High surface area mixed lanthanum nickelate/ferrates (LaNi1−xFexO3) via modified carbon templating coated on nickel in alkaline OER

Abstract

Perovskites have been proven as a highly versatile, tailorable material class, encompassing well-established, highly active oxygen evolution reaction (OER) electrocatalysts based on earth-abundant transition metals. Facile synthesis methods yielding large specific surface areas (SSA) for enhanced catalyst utilization and testing in industrially relevant conditions are crucial for accelerating the large-scale application of alkaline OER, which is regarded as a bottleneck for electrocatalytic water splitting. The synthesis of such perovskites with high SSAs, however, remains challenging. Here, a modified carbon templating method, where metal nitrates are impregnated into activated carbon and subsequently precipitated with an additional KOH impregnation step, is applied to synthesize a solid solution series of lanthanum nickelate/ferrate LaNi_1−xFe_xO₃ perovskite phases.

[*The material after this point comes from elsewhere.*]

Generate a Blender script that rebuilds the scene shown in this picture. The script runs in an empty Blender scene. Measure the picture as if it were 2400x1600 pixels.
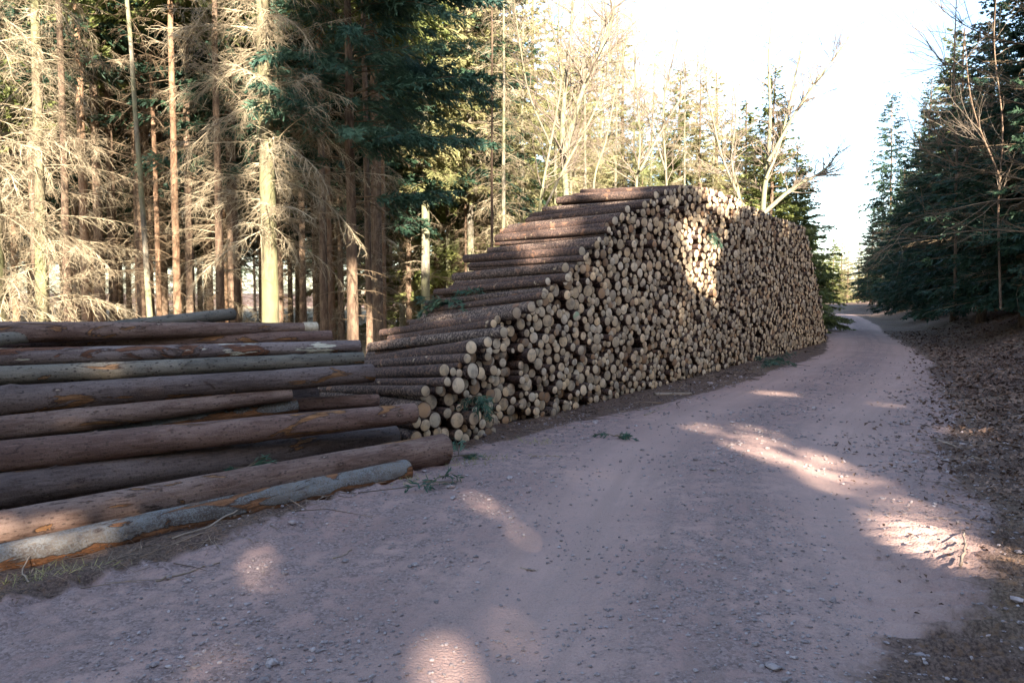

These materials are tested in the alkaline OER as catalyst coatings applied on Ni metal substrates. XRD analysis confirms the formation of perovskites as primary phases, with SEM, elemental analysis, XPS, and Raman spectroscopy substantiating the material characterization. SSAs determined by N₂ physisorption outperform those prepared by comparably facile syntheses. SEM images reveal a less dense coating of LaFeO₃ than LaNiO₃ on Ni substrates, positively affecting the OER activity of higher Fe-content catalysts. The stability of the perovskite-coated electrodes is assessed by XPS and Raman spectroscopy before and after chronopotentiometry, recorded for 24 hours.